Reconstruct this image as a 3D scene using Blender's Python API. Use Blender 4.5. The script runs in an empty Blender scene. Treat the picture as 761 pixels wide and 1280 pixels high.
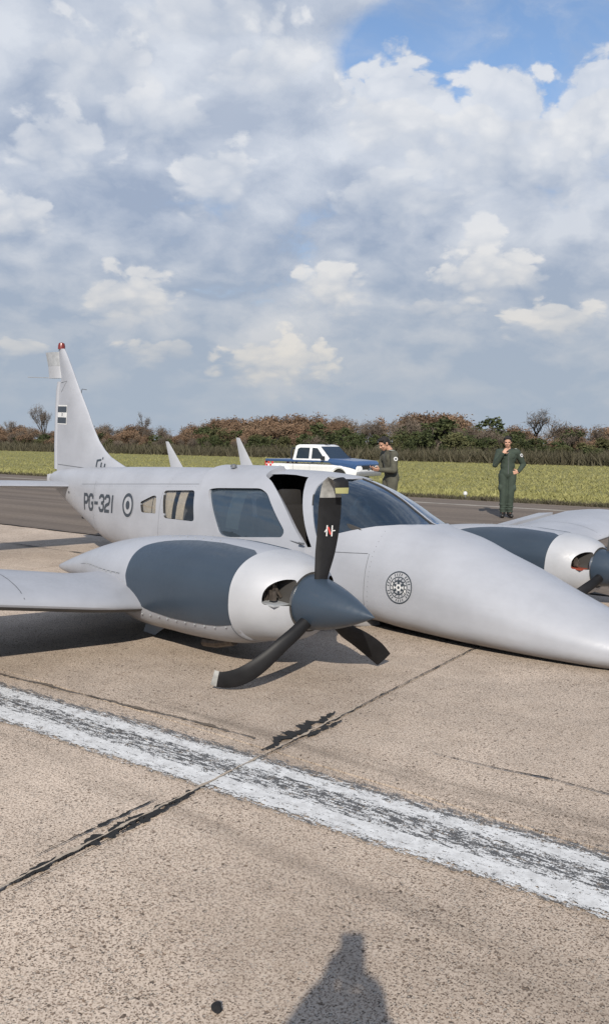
import bpy, bmesh, math, random
import numpy as np
from mathutils import Vector, Matrix, noise as mnoise
random.seed(7); rng = np.random.default_rng(7)
S = bpy.context.scene
COL = S.collection
PI = math.pi

# ---------------------------------------------------------------- camera, light, sky
CAM_H, HOR, FPX, ROLL = 1.589, 551.6, 1070.0, 0.0105
TILT = math.atan((640 - HOR) / FPX)
cam = bpy.data.cameras.new('camera'); camo = bpy.data.objects.new('camera', cam); COL.objects.link(camo)
cam.sensor_fit = 'VERTICAL'; cam.sensor_height = 24.0; cam.lens = 24.0 * FPX / 1280.0
cam.clip_start = 0.02; cam.clip_end = 6000
_f = Vector((0, math.cos(TILT), -math.sin(TILT))); _u = Vector((0, math.sin(TILT), math.cos(TILT))); _r = Vector((1, 0, 0))
_r2 = _r * math.cos(ROLL) + _u * math.sin(ROLL); _u2 = _u * math.cos(ROLL) - _r * math.sin(ROLL)
# the photograph's horizon sinks to the right: the camera leans a little anticlockwise
M = Matrix((( _r2.x, _u2.x, -_f.x, 0), (_r2.y, _u2.y, -_f.y, 0), (_r2.z, _u2.z, -_f.z, CAM_H), (0, 0, 0, 1)))
camo.matrix_world = M
S.camera = camo
S.render.engine = 'CYCLES'
S.cycles.max_bounces = 5; S.cycles.diffuse_bounces = 1; S.cycles.glossy_bounces = 3; S.cycles.transparent_max_bounces = 12
S.cycles.caustics_reflective = False; S.cycles.caustics_refractive = False

SUN_EL = math.radians(31.3); SUN_AZ = PI + math.radians(3.65)     # azimuth from +Y towards +X
sunv = Vector((math.sin(SUN_AZ) * math.cos(SUN_EL), math.cos(SUN_AZ) * math.cos(SUN_EL), math.sin(SUN_EL)))
sl = bpy.data.lights.new('sun', 'SUN'); sl.energy = 5.0; sl.angle = math.radians(0.53); sl.color = (1.0, 0.93, 0.83)
so = bpy.data.objects.new('sun', sl); COL.objects.link(so)
so.rotation_euler = sunv.to_track_quat('Z', 'Y').to_euler(); so.location = (-5, -20, 15)

S.view_settings.view_transform = 'Standard'; S.view_settings.look = 'None'
S.view_settings.gamma = 1.0; S.view_settings.use_curve_mapping = False; S.view_settings.exposure = 0.08


def ray(u, v):
    a, b = u - 380.5, v - 640
    dx = (a * math.cos(ROLL) + b * math.sin(ROLL)) / FPX; dy = -(-a * math.sin(ROLL) + b * math.cos(ROLL)) / FPX
    return Vector((dx, math.cos(TILT) + dy * math.sin(TILT), -math.sin(TILT) + dy * math.cos(TILT)))


def gpt(u, v, z=0.0):
    d = ray(u, v); k = (z - CAM_H) / d.z
    return Vector((0, 0, CAM_H)) + d * k


# ---------------------------------------------------------------- node helpers
class NT:
    def __init__(s, tree): s.t = tree; s.n = tree.nodes; s.l = tree.links
    def add(s, ty, **kw):
        nd = s.n.new(ty)
        for k, v in kw.items(): setattr(nd, k, v)
        return nd
    def put(s, sock, v):
        if hasattr(v, 'bl_idname') or isinstance(v, bpy.types.NodeSocket): s.l.new(v, sock)
        else:
            if sock.type == 'RGBA' and not hasattr(v, '__len__'): v = (v, v, v, 1)
            if sock.type == 'RGBA' and len(v) == 3: v = (*v, 1)
            sock.default_value = v
    def math(s, op, a, b=None, c=None, clamp=False):
        nd = s.add('ShaderNodeMath', operation=op, use_clamp=clamp)
        s.put(nd.inputs[0], a)
        if b is not None: s.put(nd.inputs[1], b)
        if c is not None: s.put(nd.inputs[2], c)
        return nd.outputs[0]
    def vmath(s, op, a, b=None, scale=None):
        nd = s.add('ShaderNodeVectorMath', operation=op)
        s.put(nd.inputs[0], a)
        if b is not None: s.put(nd.inputs[1], b)
        if scale is not None: s.put(nd.inputs['Scale'], scale)
        return nd.outputs['Value'] if op in ('DOT_PRODUCT', 'LENGTH', 'DISTANCE') else nd.outputs[0]
    def mix(s, f, a, b, blend='MIX'):
        nd = s.add('ShaderNodeMix', data_type='RGBA', blend_type=blend)
        s.put(nd.inputs[0], f); s.put(nd.inputs[6], a); s.put(nd.inputs[7], b)
        return nd.outputs[2]
    def ramp(s, v, lo, hi, a=0.0, b=1.0, smooth=True):
        nd = s.add('ShaderNodeMapRange', interpolation_type='SMOOTHSTEP' if smooth else 'LINEAR', clamp=True)
        s.put(nd.inputs[0], v); s.put(nd.inputs[1], lo); s.put(nd.inputs[2], hi); s.put(nd.inputs[3], a); s.put(nd.inputs[4], b)
        return nd.outputs[0]
    def noise(s, vec, scale=1.0, detail=4.0, rough=0.5, dist=0.0, lac=2.0):
        nd = s.add('ShaderNodeTexNoise')
        if vec is not None: s.put(nd.inputs['Vector'], vec)
        nd.inputs['Scale'].default_value = scale; nd.inputs['Detail'].default_value = detail
        nd.inputs['Roughness'].default_value = rough; nd.inputs['Distortion'].default_value = dist; nd.inputs['Lacunarity'].default_value = lac
        return nd.outputs['Fac']
    def voro(s, vec, scale=1.0, feature='F1', rnd=1.0):
        nd = s.add('ShaderNodeTexVoronoi', feature=feature)
        if vec is not None: s.put(nd.inputs['Vector'], vec)
        nd.inputs['Scale'].default_value = scale; nd.inputs['Randomness'].default_value = rnd
        return nd
    def comb(s, x, y, z):
        nd = s.add('ShaderNodeCombineXYZ')
        s.put(nd.inputs[0], x); s.put(nd.inputs[1], y); s.put(nd.inputs[2], z)
        return nd.outputs[0]
    def sep(s, v):
        nd = s.add('ShaderNodeSeparateXYZ'); s.put(nd.inputs[0], v); return nd.outputs
    def bump(s, h, strength=0.3, dist=0.01):
        nd = s.add('ShaderNodeBump'); s.put(nd.inputs['Height'], h)
        nd.inputs['Strength'].default_value = strength; nd.inputs['Distance'].default_value = dist
        return nd.outputs[0]


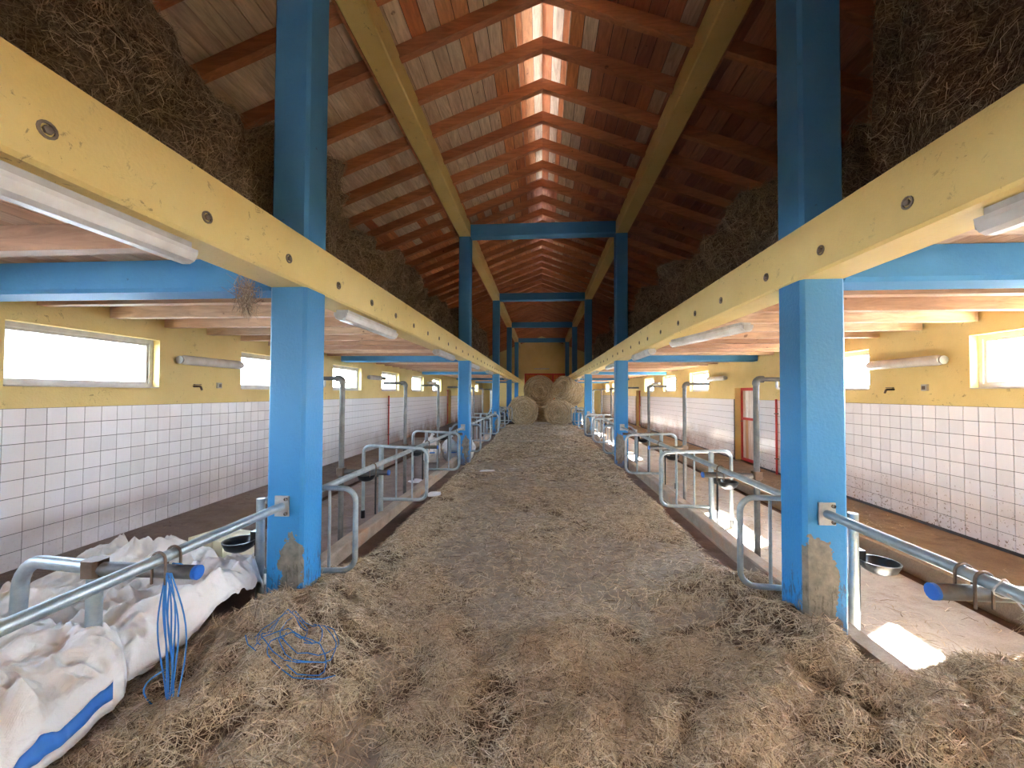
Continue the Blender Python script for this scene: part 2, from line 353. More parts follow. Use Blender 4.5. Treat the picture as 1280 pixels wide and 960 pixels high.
def on_surface(V, Fq, n, bias=None):
    """random points on quads with normals"""
    a, b_, c, d = V[Fq[:, 0]], V[Fq[:, 1]], V[Fq[:, 2]], V[Fq[:, 3]]
    nr = np.cross(c-a, d-b_); ar = np.linalg.norm(nr, axis=1)+1e-12; pr = ar if bias is None else ar*bias
    k = rng.choice(len(Fq), n, p=pr/pr.sum()); u, v_ = rng.random((n, 1)), rng.random((n, 1))
    P = (a[k]*(1-u)+b_[k]*u)*(1-v_)+(d[k]*(1-u)+c[k]*u)*v_
    return P, nr[k]/ar[k][:, None]

# ------------------------------------------------------------------ ground height of the hay litter
def gau(x, y, cx, cy, sx, sy): return np.exp(-((x-cx)/sx)**2-((y-cy)/sy)**2)
def soil(x, y):
    w_ = .10*fbm(P3(x*.3, y, 44), 1.6, 4, .6)
    return np.exp(-((np.abs(x)-1.80+w_)/.15)**4)*np.clip((y-3.5)/.5, 0, 1)*np.clip((19-y)/3, 0, 1)
def cover(x, y):
    c = .5+2.6*(fbm(P3(x, y, 2), .95, 5, .62)-.02)
    c = c+.55*np.clip((np.abs(x)-1.0)/.5, 0, 1)+.55*np.clip((3.0-y)/1.2, 0, 1)
    c = c-.9*gau(x, y, .35, 4.2, .42, .75)-.8*gau(x, y, -.75, 4.6, .35, .9)-.7*gau(x, y, -.05, 8.5, .6, 3.5)-.7*gau(x, y, 1.05, 1.25, .4, .22)-.6*gau(x, y, -.8, 1.75, .35, .25)-.5*gau(x, y, .75, 3.0, .35, .2)
    return np.clip(c, 0, 1)*(1-.93*soil(x, y))
def hay_h(x, y):
    h = .018+.010*fbm(P3(x, y), 2.2, 4)+.012*fbm(P3(x, y, 5), 8, 3)
    h = h+.10*np.clip(fbm(P3(x, y, 3), 1.1, 3), 0, 1)*np.exp(-np.clip(y-2.2, 0, 9)/2.5)
    h = h+.27*gau(x, y, -1.78, 2.5, .6, .48)+.12*gau(x, y, -1.35, 2.0, .4, .6)+.16*gau(x, y, -2.1, 1.0, .8, .7)+.10*gau(x, y, -1.72, 3.25, .3, .45)
    h = h+.03*cover(x, y)*(1+.9*fbm(P3(x, y, 14), 4.5, 4, .65))+.07*np.clip(fbm(P3(x, y, 31), 4.2, 3, .6)+.05, -.2, .6)*cover(x, y)*np.exp(-np.clip(y-2.5, 0, 9)/2.)+.07*gau(x, y, .0, 2.6, .3, .25)+.05*gau(x, y, 1.1, 2.2, .4, .3)
    h = h+.10*gau(x, y, 1.62, 2.75, .45, .5)+.27*gau(x, y, 2.2, 2.15, .7, .55)+.14*gau(x, y, 1.5, 3.3, .35, .5)
    h = h+.05*gau(x, y, .1, 1.9, .5, .4)+.04*gau(x, y, 1.25, 1.9, .4, .5)+.05*gau(x, y, -1.5, 4.5, .22, 1.2)
    for cx, cy in ((-.2, 19.6), (1.0, 19.2), (-1.0, 18.8), (.5, 17.2), (1.3, 14.), (-1.3, 15.2)): h = h+.09*gau(x, y, cx, cy, .8, .5)
    h = h*(1-.6*soil(x, y))
    lump = np.clip(h-.05, 0, 1)
    return np.maximum(h+lump*.55*fbm(P3(x, y, 9), 5, 4, .6), .004)

# ================================================================== STRUCTURE
def struct(name, mb, mat, label, cat=None, parent=None):
    return tag(part(mb, name, mat, parent), label, cat, kind='structure')
# floor with stall beds, gutters and passages
fl = thing('floor', 'barn floor of a hay covered feed alley between stall beds and side passages', 'floor', kind='structure')
part(MB().box(-1.9, 1.9, Y0-.3, Y1, -.2, 0), 'alley_slab', 'stall_dirt', fl)
part(MB().box(-3.3, -1.9, Y0-.3, Y1, -.2, .0), 'stall_bed', 'stall_dirt', fl)
part(MB().box(1.9, 3.3, Y0-.3, Y1, -.2, .0), 'stall_bed', 'stall_concrete', fl)
for s in (-1, 1):
    part(MB().box(*sorted((s*3.3, s*3.6)), Y0-.3, Y1, -.2, -.1), 'gutter', 'gutter_dirt', fl)
    part(MB().box(*sorted((s*3.6, s*4.9)), Y0-.3, Y1, -.2, .05), 'passage_slab', 'stall_dirt' if s < 0 else 'passage_dirt', fl)
tag(part(MB().box(-60, 60, -60, 90, -.5, -.25), 'ground_outside', 'outside_ground'), 'pale open ground outside the barn windows', 'ground', kind='structure')

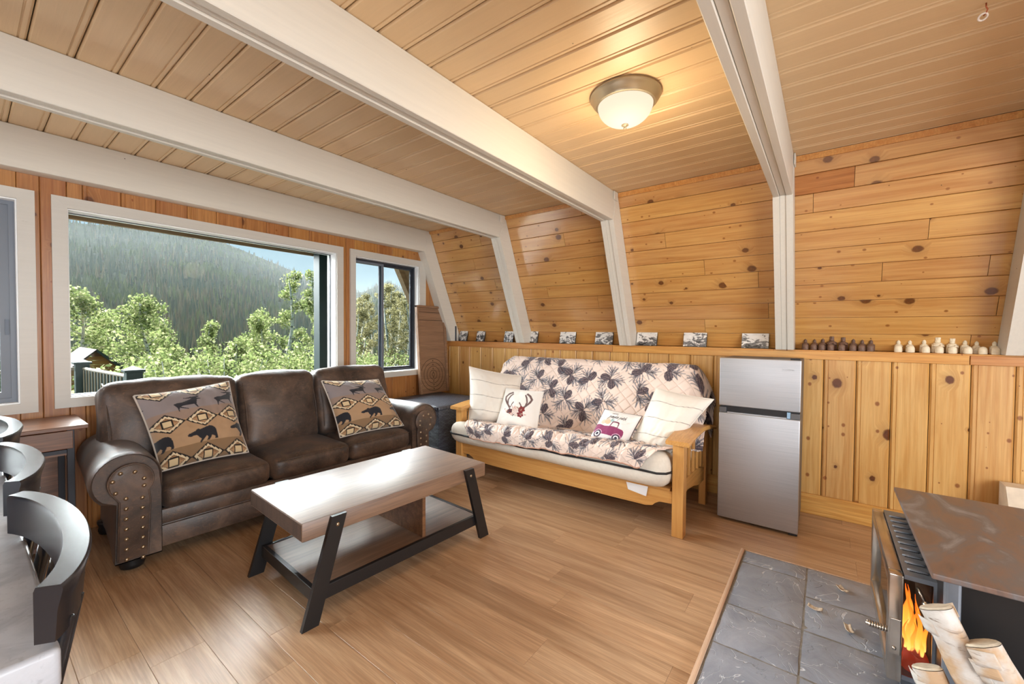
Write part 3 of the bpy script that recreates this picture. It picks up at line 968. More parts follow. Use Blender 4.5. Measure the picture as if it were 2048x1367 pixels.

-----

Only the lines from the start of the material through the line containing "S.cycles.caustics_reflective = False;" should be transcribed. Pictures stay out.

Reconstruct this image as a 3D scene using Blender's Python API. Use Blender 4.5. The script runs in an empty Blender scene. Treat the picture as 761 pixels wide and 1280 pixels high.
import bpy, bmesh, math, random
import numpy as np
from mathutils import Vector, Matrix, noise as mnoise
random.seed(7); rng = np.random.default_rng(7)
S = bpy.context.scene
COL = S.collection
PI = math.pi

# ---------------------------------------------------------------- camera, light, sky
CAM_H, HOR, FPX, ROLL = 1.589, 551.6, 1070.0, 0.0105
TILT = math.atan((640 - HOR) / FPX)
cam = bpy.data.cameras.new('camera'); camo = bpy.data.objects.new('camera', cam); COL.objects.link(camo)
cam.sensor_fit = 'VERTICAL'; cam.sensor_height = 24.0; cam.lens = 24.0 * FPX / 1280.0
cam.clip_start = 0.02; cam.clip_end = 6000
_f = Vector((0, math.cos(TILT), -math.sin(TILT))); _u = Vector((0, math.sin(TILT), math.cos(TILT))); _r = Vector((1, 0, 0))
_r2 = _r * math.cos(ROLL) + _u * math.sin(ROLL); _u2 = _u * math.cos(ROLL) - _r * math.sin(ROLL)
# the photograph's horizon sinks to the right: the camera leans a little anticlockwise
M = Matrix((( _r2.x, _u2.x, -_f.x, 0), (_r2.y, _u2.y, -_f.y, 0), (_r2.z, _u2.z, -_f.z, CAM_H), (0, 0, 0, 1)))
camo.matrix_world = M
S.camera = camo
S.render.engine = 'CYCLES'
S.cycles.max_bounces = 5; S.cycles.diffuse_bounces = 1; S.cycles.glossy_bounces = 3; S.cycles.transparent_max_bounces = 12
S.cycles.caustics_reflective = False; S.cycles.caustics_refractive = False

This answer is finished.